PHIL 240A.  HANDOUT #8.  COLLECTIVE ACTION PROBLEMS

 

I.  Terminology

                1.  INDIVIDUALISTICALLY RATIONAL (IR) = to Maximize One's Expected Return (Total Expected Benefits Less Total Expected Costs).  This sense of rationality is the twentieth-century development of the concept of INSTRUMENTAL RATIONALITY.  It is the notion of rationality that is employed in economics.  (Note that to be INDIVIDUALISTICALLY RATIONAL does not require that one be an egoist.)

                2.  COLLECTIVE ACTION PROBLEM = A situation in which everyone (in a given group) has a choice between two alternatives and where, if everyone involved chooses the alternative act that is Individualistically Rational (IR), the outcome will be worse for everyone involved, in their own estimation, than it would be if they were all to choose the other alternative (i.e., than it would be if they were all to choose the alternative that is not IR).

                By convention, in any Collective Action Problem, the IR alternative is referred to as "Defection" ("D"); and the non-IR alternative is referred to as "Cooperation" ("C").

 

II.  Matrix Representation Of One Sort of Collective Action Problem

 

                                                                                                                    Everyone else

 

Cooperates

(C)      

Defects

(D)

 

I Cooperate (C)

 

+100,

  +100

 

 

-101,

  -99.9

 

I Defect (D)

 

+101,

  +99.9

 

 

-100,

  -100

 

A Collective Action Problem Involving A Decision to Cooperate (C) or Defect (D). 

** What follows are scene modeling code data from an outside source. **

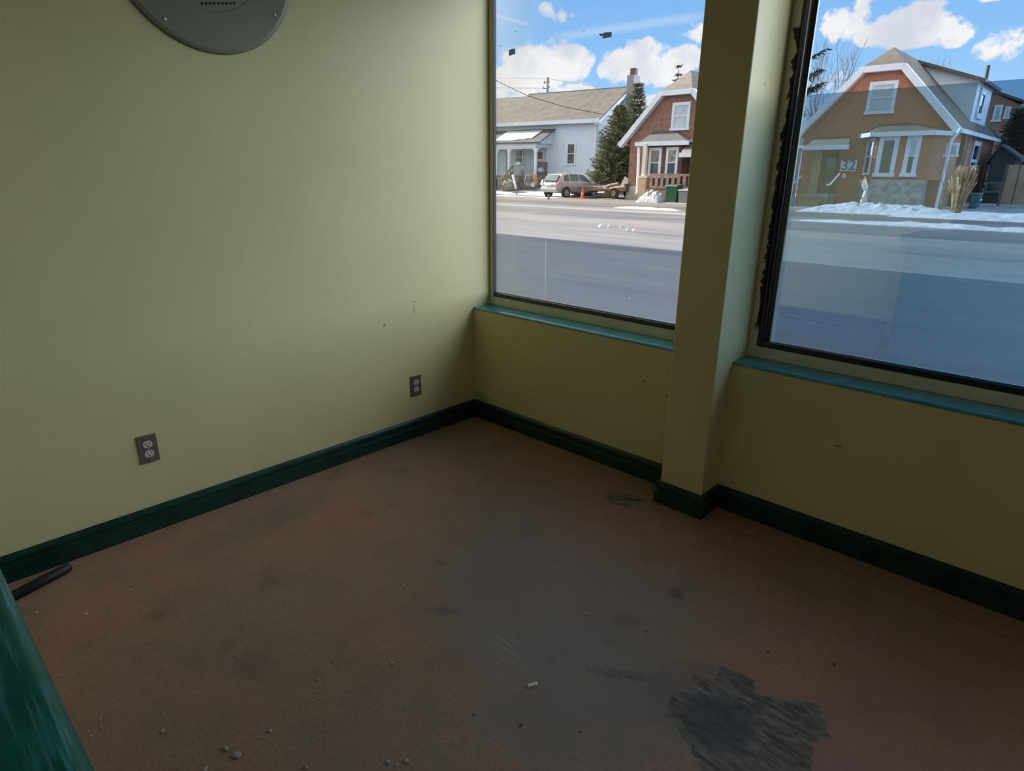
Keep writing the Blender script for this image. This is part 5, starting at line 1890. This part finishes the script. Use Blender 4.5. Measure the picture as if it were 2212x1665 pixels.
# glass
gl_ = MB().prism([(-1.985, -.62, 1.03), (-1.985, .62, 1.03), (-1.64, .56, 1.40), (-1.64, -.56, 1.40)], (-.03, 0, .02)).build('rear_window', M['car_glass'], car, local=True)
MB().prism([(1.30, -.64, .98), (1.30, .64, .98), (.62, .56, 1.42), (.62, -.56, 1.42)], (.03, 0, .03)).build('windscreen', M['car_glass'], car, local=True)
for s in (-1, 1):
    for (q, nm) in (([(-1.50, 1.03), (-1.42, 1.36), (-1.02, 1.44), (-.95, 1.02)], 'quarter_window'), ([(-.88, 1.02), (-.93, 1.45), (-.12, 1.46), (-.08, 1.0)], 'side_window'), ([(0, 1.0), (-.03, 1.46), (.45, 1.40), (1.02, .99)], 'side_window')):
        def yw(x, z):
            top = 1.5
            return s * (.84 - (.84 - .645) * (z - .93) / (top - .93) + .014)
        MB().prism([(x, yw(x, z), z) for (x, z) in q], (0, -s * .03, 0)).build(nm, M['car_glass'], car, local=True)
    MB().prism([(-2.09, s * .58, .80), (-2.05, s * .80, .82), (-1.86, s * .80, 1.12), (-1.92, s * .66, 1.12)], (-.03, s * .03, 0)).build('tail_light', M['tail_light'], car, local=True)
    MB().box(.78, .98, s * .86, s * 1.02, .96, 1.10).build('wing_mirror', M['car_paint'], car, local=True, bevel=.03)
    for x in (-1.32, 1.28):
        t_ = MB().lathe((x, s * .80, .31), [(.20, .105 * s), (.27, .115 * s), (.31, .09 * s), (.31, -.09 * s), (.2, -.1 * s)], 22, 'y').build('wheel', M['tyre'], car, local=True)
        MB().lathe((x, s * .90, .31), [(.205, 0), (.20, .02 * s), (.08, .004 * s), (.05, .025 * s)], 16, 'y').build('rim', M['rim'], t_, local=True)
        MB().lathe((x, s * .885, .33), [(.37, -.06 * s), (.37, .008 * s)], 22, 'y').build('wheel_arch', M['black'], car, local=True)
MB().box(-2.16, -2.0, -.78, .78, .42, .62).build('bumper', M['car_paint'], car, local=True, bevel=.05)
MB().box(-2.115, -2.09, -.26, .26, .76, .89).build('number_plate', M['white'], car, local=True)

# ---------- utility trailer with timber
ty = 33.6
tl_ = empty('utility_trailer', (-23.6, ty, 0), 'low rusty utility trailer loaded with timber under the conifer', 'trailer')
xa, xb = at(1262, 415, ty).x, at(1353, 412, ty).x
zt0 = yard_z(-23.6, ty)
MB().box(xa, xb, ty - .1, ty + 1.5, zt0 + .48, zt0 + .62).build('bed', M['rust'], tl_)
MB().bar((xa - .25, ty + .7, zt0 + .42), (xa, ty + .7, zt0 + .52), .1, .1).build('drawbar', M['rust'], tl_)
for yy_ in (ty - .15, ty + 1.55):
    xw = at(1329, 420, ty).x
    w_ = MB().lathe((xw, yy_, zt0 + .34), [(.18, -.09), (.33, -.1), (.36, -.06), (.36, .06), (.33, .1), (.18, .09)], 20, 'y').build('wheel', M['tyre'], tl_)
    MB().lathe((xw, yy_ - .08, zt0 + .34), [(.19, 0), (.17, -.03), (.06, -.02)], 14, 'y').build('rim', M['logs'], w_)
MB().box(xb - .12, xb, ty - .1, ty + 1.5, zt0 + .62, zt0 + .95).build('headboard', M['rust'], tl_)
random.seed(3)
for k, (px0, py0, px1, py1, r_, lab) in enumerate([(1307, 418, 1336, 411, .13, 'thick pale log lying lowest on the trailer'), (1318, 409, 1354, 404, .12, 'pale log across the trailer rear top'), (1246, 405, 1300, 404, .07, 'long thin plank lying along the trailer front'),
                                                   (1252, 415, 1312, 408, .12, 'grey log along the front of the trailer'), (1300, 407, 1336, 397, .12, 'grey snow-dusted log on top of the trailer load')]):
    a, b2 = at(px0, py0, ty + .2 + .15 * k), at(px1, py1, ty + .25 + .15 * k)
    d_ = b2 - a
    o = MB().tube([Vector(), d_ * .5 + Vector((0, 0, .03)), d_], [r_, r_ * 1.05, r_ * .9], 10).build('timber_log', M['logs'] if k in (0, 1, 2) else M['pole'], shade=False)
    o.location = a
    tag(o, lab, 'log', 'timber on the trailer')
# pale board leaning
a = at(1350, 395, ty + .8)
o = MB().box(-.22, .22, -.03, .03, -.35, .35).build('pale_board', plain('pale_teal_board', (.42, .52, .50), .7, .1, 2))
o.location = a
o.rotation_euler = (0, .5, 0)
tag(o, 'small pale board standing on the trailer end by the brick house', 'board')
# orange cone
p = atz(1258, 431.5, yard_z(-24.5, 32.2))
p = at(1258, 431, 32.0)
zc_ = yard_z(p.x, 32.0) - .02
cn = empty('traffic_cone', (p.x, 32.0, zc_), 'red orange traffic cone in front of the silver car', 'cone')
MB().box(p.x - .17, p.x + .17, 31.83, 32.17, zc_, zc_ + .05).build('base', M['orange'], cn)
MB().lathe((p.x, 32, zc_ + .05), [(.135, 0), (.04, .56), (.035, .6)], 18).build('body', M['orange'], cn)
MB().lathe((p.x, 32, zc_ + .27), [(.10, 0), (.078, .12)], 18).build('band', plain('pale_orange_band', (.75, .22, .16), .5), cn)

# ---------- power pole and wires
p = at(1183, 190, 70)
pl_ = empty('power_pole', (p.x, 70, 0), 'distant wooden power pole above the white house ridge', 'pole')
zt_ = at(1182, 167, 70).z
MB().tube([(p.x, 70, 0), (p.x, 70, zt_)], [.22, .17], 8).build('pole', M['pole'], pl_)
for (py, w_) in [(179, .5), (191, .6)]:
    z_ = at(1183, py, 70).z
    ca_ = MB().box(p.x - w_, p.x + w_, 69.7, 69.82, z_ - .06, z_ + .06).build('cross_arm', M['pole'], pl_)
    MB().lathe((p.x - w_ + .08, 69.76, z_ + .06), [(.06, 0), (.06, .2)], 8).build('insulator', M['bark'], ca_)
    MB().lathe((p.x + w_ - .08, 69.76, z_ + .06), [(.06, 0), (.06, .2)], 8).build('insulator', M['bark'], ca_)


def wire(pts, r, label):
    P = []
    for i in range(len(pts) - 1):
        for k in range(6):
            P.append(pts[i].lerp(pts[i + 1], k / 6))
    P.append(pts[-1])
    c_ = P[0].copy()
    o = MB().tube([q - c_ for q in P], r, 5).build('power_wire', M['black'])
    o.location = c_
    tag(o, label, 'wire')


wire([at(1040, 160, 33), at(1070, 173, 34), at(1140, 207, 36.5), at(1220, 231, 38.5), at(1303, 247, 40.0)], .022, 'thin service wire running down across the white house roof')
wire([at(1040, 168, 70), at(1182, 170, 69.7)], .02, 'faint upper wire left of the power pole')
wire([at(1040, 189, 70), at(1182, 191, 69.7)], .025, 'lower wire left of the power pole')
wire([at(1184, 170, 69.7), at(1290, 187, 76)], .018, 'faint wire right of the power pole')
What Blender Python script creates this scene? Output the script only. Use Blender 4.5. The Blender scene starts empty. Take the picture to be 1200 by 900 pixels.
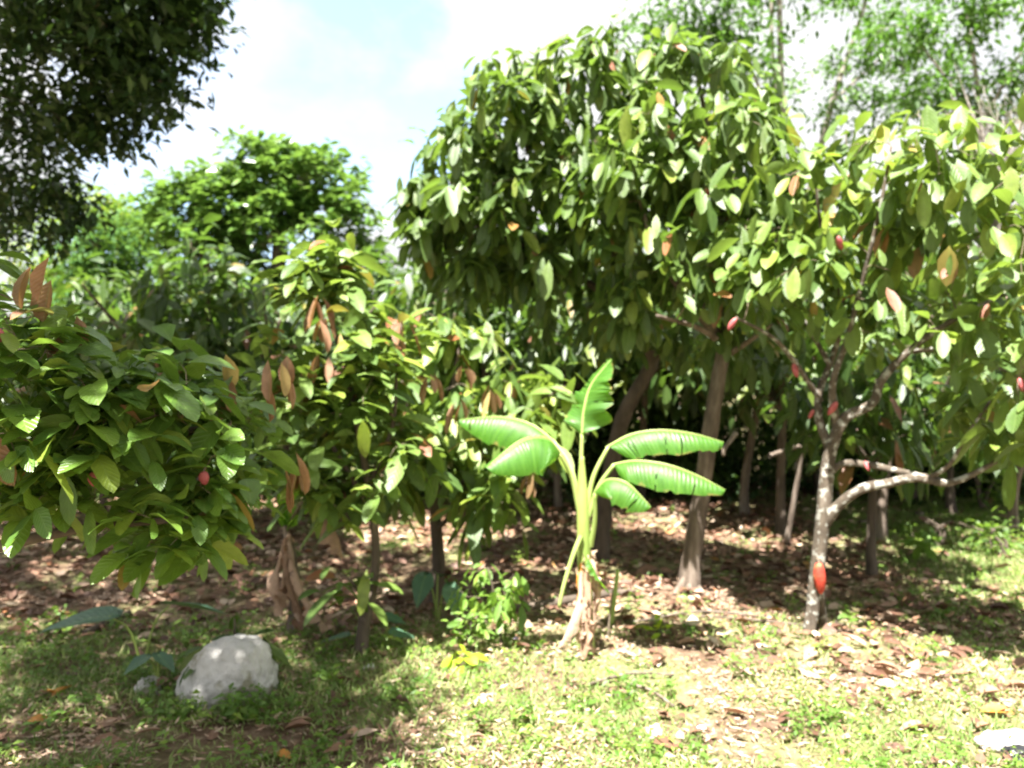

(In the example discussed in class, D = Pollute and C = Don't Pollute.)

 

                FREERIDING.  In a Collective Action Problem in which most agents choose to Cooperate, Defectors are referred to as FREERIDERS, because they benefit from the Cooperation of others, but are unwilling to reciprocate Cooperation. 

 

III.  A Principle of Reasonable Cooperation

 

REASONABLE (in Rawls's sense) = being willing to Cooperate on fair terms of social cooperation. 

 

In a Collective Action Problem, a REASONABLE person will Cooperate if enough others will Cooperate also.  In a Collective Action Problem, a REASONABLE person would not choose to FREERIDE on the Cooperation of others, even if s/he could get away with it.  A REASONABLE person is willing to do his/her fair share in a cooperative arrangement.

 

TALBOTT'S UNIVERSALIZABILITY TEST

 

In a Collective Action Problem, where you have no other information about the other agents:

(1) Consider only the outcomes in which everyone does the same thing;

(2) Define Cooperation as the alternative that would produce the best outcome (in everyone's estimation) from among the outcomes in which everyone does the same thing;

(3) Choose to Cooperate, if you have reason to believe that enough others (e.g., most others) are also willing to Cooperate.